Directions for this task:
From the listing below, pull out the lines that hold "script".

## Start Records provided

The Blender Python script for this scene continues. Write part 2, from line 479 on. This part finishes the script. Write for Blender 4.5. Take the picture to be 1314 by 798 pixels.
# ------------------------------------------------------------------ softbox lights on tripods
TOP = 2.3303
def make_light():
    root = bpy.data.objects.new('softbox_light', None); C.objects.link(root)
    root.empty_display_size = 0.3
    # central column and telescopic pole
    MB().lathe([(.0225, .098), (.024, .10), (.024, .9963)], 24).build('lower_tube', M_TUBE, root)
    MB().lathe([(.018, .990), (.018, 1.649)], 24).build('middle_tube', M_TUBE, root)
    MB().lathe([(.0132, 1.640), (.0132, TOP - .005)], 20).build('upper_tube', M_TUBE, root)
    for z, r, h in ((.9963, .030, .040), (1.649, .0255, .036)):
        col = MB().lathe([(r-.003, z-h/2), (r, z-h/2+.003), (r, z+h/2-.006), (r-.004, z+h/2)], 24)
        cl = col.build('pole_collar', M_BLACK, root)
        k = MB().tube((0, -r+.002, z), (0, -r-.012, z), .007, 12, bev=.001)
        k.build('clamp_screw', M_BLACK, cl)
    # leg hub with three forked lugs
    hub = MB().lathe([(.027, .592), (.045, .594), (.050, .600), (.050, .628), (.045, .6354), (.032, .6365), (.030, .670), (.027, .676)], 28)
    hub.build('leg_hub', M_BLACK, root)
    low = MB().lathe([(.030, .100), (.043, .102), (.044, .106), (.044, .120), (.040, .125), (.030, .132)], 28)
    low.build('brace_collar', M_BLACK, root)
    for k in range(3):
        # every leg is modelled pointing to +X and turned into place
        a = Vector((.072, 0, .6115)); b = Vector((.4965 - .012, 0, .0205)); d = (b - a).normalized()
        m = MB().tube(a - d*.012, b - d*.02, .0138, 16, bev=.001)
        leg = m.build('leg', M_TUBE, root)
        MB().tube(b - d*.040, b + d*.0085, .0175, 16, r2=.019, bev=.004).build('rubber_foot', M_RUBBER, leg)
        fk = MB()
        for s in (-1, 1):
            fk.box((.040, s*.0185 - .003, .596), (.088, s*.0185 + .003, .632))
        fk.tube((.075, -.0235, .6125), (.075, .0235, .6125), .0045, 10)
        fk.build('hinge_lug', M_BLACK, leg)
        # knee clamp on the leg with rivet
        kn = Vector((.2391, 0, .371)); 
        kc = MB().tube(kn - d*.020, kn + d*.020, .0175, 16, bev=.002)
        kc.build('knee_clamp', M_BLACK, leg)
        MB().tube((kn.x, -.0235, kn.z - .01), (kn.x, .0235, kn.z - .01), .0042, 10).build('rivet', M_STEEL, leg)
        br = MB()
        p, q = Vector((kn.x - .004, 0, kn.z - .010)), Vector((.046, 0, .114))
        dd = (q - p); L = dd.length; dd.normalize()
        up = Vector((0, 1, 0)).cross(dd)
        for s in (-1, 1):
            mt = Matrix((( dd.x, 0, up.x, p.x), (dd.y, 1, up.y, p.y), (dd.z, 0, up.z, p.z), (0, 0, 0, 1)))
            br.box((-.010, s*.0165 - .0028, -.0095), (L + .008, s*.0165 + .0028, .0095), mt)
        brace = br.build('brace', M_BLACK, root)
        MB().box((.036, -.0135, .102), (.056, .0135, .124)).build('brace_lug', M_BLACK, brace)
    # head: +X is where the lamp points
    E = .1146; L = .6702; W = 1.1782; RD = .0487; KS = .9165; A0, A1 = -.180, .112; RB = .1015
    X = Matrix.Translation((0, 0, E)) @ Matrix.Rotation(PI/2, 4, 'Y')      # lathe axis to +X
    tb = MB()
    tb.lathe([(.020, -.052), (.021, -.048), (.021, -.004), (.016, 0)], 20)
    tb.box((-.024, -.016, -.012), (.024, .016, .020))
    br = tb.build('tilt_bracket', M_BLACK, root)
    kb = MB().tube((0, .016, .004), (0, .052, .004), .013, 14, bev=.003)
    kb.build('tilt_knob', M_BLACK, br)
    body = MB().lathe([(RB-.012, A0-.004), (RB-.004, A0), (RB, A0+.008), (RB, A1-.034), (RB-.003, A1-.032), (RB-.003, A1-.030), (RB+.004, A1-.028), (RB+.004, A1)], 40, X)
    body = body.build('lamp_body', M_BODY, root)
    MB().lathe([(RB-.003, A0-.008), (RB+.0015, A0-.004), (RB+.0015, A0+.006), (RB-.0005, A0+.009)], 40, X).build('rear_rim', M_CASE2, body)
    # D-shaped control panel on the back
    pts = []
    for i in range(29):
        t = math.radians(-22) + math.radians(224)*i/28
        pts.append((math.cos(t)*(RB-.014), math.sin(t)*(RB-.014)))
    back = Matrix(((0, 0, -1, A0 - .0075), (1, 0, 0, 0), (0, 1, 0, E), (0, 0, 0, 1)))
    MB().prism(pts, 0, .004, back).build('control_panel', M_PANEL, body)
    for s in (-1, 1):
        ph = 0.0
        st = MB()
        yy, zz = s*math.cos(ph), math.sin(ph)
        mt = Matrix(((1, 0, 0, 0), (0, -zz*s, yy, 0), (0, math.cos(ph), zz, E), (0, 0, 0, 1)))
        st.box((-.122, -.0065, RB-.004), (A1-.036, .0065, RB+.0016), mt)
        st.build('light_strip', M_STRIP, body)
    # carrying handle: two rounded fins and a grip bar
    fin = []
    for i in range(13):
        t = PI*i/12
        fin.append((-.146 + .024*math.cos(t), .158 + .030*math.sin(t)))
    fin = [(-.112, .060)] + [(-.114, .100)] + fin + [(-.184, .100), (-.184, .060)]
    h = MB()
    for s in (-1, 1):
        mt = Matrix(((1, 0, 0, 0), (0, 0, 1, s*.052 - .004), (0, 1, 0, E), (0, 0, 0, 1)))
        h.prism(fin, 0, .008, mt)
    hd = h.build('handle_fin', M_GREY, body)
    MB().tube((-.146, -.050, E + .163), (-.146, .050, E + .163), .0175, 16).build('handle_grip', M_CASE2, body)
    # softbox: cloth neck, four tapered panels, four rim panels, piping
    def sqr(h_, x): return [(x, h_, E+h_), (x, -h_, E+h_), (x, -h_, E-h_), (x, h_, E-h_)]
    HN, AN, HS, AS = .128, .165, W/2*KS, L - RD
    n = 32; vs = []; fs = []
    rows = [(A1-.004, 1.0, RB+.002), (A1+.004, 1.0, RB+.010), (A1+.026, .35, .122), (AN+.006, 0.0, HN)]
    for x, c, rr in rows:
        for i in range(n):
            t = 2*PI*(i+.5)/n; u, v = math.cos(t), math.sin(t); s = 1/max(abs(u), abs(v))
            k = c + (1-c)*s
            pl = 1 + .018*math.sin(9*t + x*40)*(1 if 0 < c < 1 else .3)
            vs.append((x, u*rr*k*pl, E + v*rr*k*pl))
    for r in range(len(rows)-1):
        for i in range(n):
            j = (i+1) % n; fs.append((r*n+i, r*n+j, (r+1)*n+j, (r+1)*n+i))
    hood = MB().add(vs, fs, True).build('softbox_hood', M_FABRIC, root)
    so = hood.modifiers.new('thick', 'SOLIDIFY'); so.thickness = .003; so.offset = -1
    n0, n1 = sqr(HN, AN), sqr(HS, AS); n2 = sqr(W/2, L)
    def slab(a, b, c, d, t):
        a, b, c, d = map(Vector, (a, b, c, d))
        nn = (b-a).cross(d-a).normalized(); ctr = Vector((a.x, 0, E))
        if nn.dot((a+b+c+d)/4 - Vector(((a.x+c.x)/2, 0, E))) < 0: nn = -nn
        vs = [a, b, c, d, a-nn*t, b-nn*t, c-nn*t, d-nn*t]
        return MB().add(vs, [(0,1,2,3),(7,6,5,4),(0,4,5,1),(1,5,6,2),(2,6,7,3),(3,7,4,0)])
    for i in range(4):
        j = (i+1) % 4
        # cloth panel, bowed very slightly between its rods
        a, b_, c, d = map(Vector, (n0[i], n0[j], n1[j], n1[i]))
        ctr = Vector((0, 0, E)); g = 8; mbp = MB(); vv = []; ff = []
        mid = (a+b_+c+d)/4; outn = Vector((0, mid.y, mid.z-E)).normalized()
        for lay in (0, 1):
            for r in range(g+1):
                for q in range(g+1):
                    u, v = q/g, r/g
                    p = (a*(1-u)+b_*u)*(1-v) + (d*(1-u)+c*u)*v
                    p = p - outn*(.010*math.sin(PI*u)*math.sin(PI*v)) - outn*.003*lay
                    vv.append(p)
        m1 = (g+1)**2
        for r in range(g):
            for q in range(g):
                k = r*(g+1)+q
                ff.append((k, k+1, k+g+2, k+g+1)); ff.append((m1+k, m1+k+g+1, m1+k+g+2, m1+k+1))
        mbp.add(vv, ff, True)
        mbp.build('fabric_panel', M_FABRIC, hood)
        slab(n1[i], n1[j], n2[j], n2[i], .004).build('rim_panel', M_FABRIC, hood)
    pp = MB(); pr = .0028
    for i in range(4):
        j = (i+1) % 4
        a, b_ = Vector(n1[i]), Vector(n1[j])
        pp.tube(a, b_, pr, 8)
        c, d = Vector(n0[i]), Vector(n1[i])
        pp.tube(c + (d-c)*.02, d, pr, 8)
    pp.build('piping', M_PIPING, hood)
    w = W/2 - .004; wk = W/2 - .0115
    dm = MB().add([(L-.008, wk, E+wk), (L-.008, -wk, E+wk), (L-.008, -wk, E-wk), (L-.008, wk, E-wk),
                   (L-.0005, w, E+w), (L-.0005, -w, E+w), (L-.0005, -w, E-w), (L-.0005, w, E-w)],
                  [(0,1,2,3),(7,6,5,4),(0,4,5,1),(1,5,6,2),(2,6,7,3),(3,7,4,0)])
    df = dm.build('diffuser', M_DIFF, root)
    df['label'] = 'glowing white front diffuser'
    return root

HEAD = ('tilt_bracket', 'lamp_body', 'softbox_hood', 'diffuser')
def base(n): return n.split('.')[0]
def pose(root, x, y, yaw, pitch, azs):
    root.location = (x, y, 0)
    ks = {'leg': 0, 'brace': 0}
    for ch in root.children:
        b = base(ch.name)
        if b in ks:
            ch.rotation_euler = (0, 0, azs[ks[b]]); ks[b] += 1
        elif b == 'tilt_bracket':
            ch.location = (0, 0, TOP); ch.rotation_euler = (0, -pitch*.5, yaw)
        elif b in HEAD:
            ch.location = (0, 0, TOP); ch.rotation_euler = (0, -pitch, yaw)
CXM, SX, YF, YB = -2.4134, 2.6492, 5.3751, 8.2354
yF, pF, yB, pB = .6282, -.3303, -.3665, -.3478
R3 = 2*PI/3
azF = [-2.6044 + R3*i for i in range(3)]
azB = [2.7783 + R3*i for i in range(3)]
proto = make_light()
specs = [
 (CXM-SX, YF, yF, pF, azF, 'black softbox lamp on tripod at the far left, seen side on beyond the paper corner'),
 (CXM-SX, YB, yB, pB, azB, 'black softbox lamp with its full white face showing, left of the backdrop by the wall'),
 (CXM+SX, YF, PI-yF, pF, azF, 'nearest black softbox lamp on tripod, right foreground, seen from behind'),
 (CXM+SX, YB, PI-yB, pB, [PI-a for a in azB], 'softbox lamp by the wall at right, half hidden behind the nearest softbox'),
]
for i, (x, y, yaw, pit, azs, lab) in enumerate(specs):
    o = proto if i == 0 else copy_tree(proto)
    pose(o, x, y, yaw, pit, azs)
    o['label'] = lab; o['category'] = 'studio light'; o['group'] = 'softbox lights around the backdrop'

## End Records provided
## Start Records provided

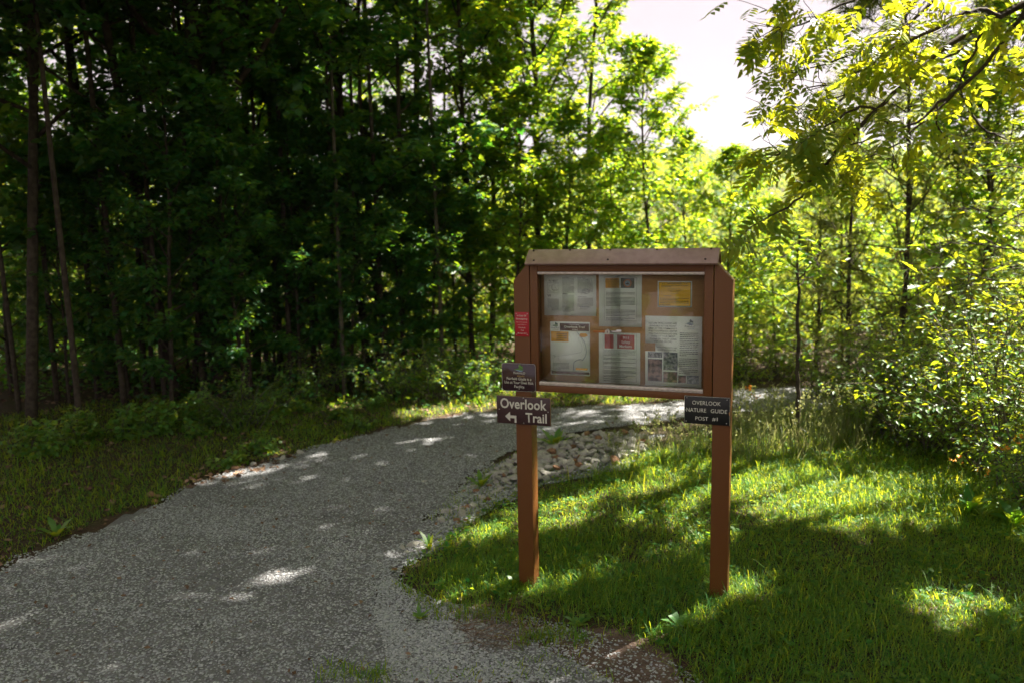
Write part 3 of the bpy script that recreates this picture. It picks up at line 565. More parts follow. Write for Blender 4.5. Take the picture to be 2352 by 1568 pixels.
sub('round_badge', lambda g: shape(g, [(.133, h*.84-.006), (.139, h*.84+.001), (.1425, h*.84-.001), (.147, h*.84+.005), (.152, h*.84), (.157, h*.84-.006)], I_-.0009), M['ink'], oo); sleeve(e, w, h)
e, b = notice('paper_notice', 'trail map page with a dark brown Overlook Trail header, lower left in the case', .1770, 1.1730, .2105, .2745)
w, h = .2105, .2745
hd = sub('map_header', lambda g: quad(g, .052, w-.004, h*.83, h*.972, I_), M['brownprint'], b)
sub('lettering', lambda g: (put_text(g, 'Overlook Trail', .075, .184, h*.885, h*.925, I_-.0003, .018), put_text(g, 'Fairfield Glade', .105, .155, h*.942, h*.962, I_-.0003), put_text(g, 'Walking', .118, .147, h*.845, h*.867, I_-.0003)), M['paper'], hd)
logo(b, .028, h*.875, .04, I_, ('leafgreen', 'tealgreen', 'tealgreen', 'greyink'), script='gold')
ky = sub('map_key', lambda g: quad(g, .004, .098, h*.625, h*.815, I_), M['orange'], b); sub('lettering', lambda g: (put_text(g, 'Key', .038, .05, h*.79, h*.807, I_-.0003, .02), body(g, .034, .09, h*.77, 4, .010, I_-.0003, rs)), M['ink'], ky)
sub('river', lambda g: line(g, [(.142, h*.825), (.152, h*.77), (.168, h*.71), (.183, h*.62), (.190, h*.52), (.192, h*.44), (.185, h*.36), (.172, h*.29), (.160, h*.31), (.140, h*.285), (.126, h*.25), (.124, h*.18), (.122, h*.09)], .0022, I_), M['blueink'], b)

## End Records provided

Answer in full:
The Blender Python script for this scene continues. Write part 2, from line 479 on. This part finishes the script. Write for Blender 4.5. Take the picture to be 1314 by 798 pixels.
Write part 3 of the bpy script that recreates this picture. It picks up at line 565. More parts follow. Write for Blender 4.5. Take the picture to be 2352 by 1568 pixels.
logo(b, .028, h*.875, .04, I_, ('leafgreen', 'tealgreen', 'tealgreen', 'greyink'), script='gold')